Randy's current book project serves as an introduction to the emerging role of social media in relation to qualitative research. Fifty years ago, social scientists such as Oscar Lewis (1961) praised the tape recorder as a tool for a new generation of realism in research; since then, the rate of technological advancement and user adoption has increased exponentially. The implications for qualitative research are vast. The purpose of this book is to illustrate those implications as they extend to every step of the research process, from planning to presentation.

Pathways to College and Career: Understanding the Role of Peers

Pathways to college and career, particularly for students in low-income neighborhoods, have received increasing attention among education stakeholders. Projected shortfalls of college graduates and educated workers have caused policymakers and funders to seek innovative reforms to improve college access and readiness. Former president Obama, for example, convened several meetings with university presidents and nonprofit and business leaders in order to draw attention to the issue and explore potential solutions. Educational outcomes illustrate the disparities among students. Black and Latino males, in particular, experience higher than average dropout rates and lower graduation and college-going rates. In New York City, the graduation rates for Black (28%) and Latino (28%) males with college-accepted diplomas are significantly lower than White (57%) males. When discussing reasons for uneven pathways, researchers and reformers often cite unequal access to quality schools, teachers, and college counselors. Such foci draw attention to significant areas of need; however, they underemphasize the importance of contextual factors such as the neighborhoods in which students live and the people with whom they associate.


Drawing on previous neighborhood research, Randy's newest project explores peers as resource brokers.
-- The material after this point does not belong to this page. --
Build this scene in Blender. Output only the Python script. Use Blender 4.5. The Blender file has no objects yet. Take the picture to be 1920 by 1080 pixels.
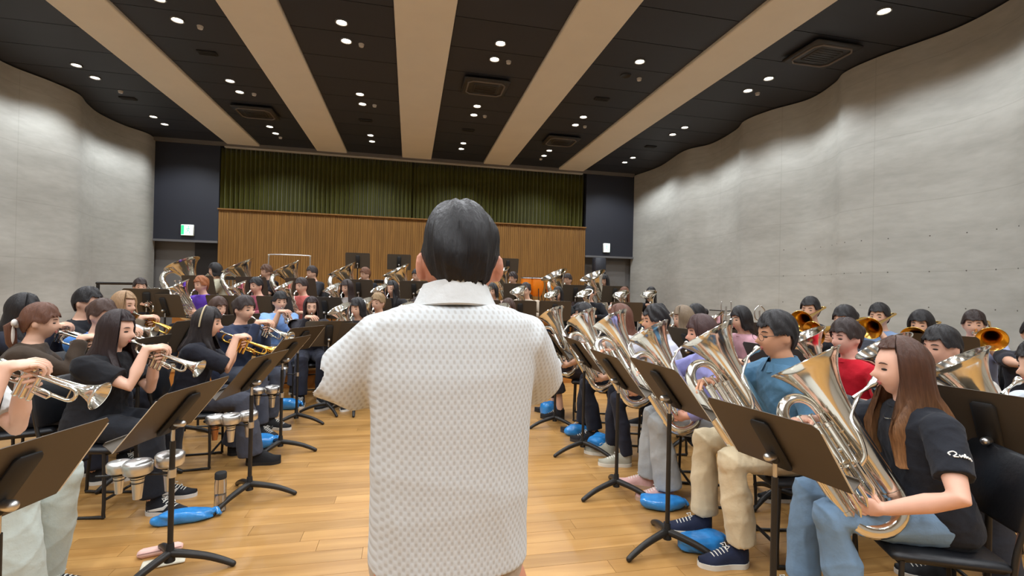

The researcher asks how peer relationships and the exchange of resources—information, influence, social credentials, and reinforcement—across school, neighborhood, and digital contexts influence pathways to and away from college and career. Consider, for instance, a group of college-going friends. Resources may involve the exchange of information about the college application process. Or, for a college-going teenager living in gang territory, a resource among neighborhood peers may involve safety while walking to and from school. As sociologist Marcel Mauss notes in The Gift, the giving of a gift also includes reciprocal obligations. For the college-going peers, reciprocity may involve trust and supportiveness. For the neighborhood peers, reciprocity may include pressure to join a gang. In such an instance, the exchange of resources may undermine the teenager's college aspirations.  

Randy has concluded data collection and is analyzing the data and writing the results. The goal is to better understand the contextual forces that influence college-going among first-generation teenagers and, as a result, improve the design of college access reforms.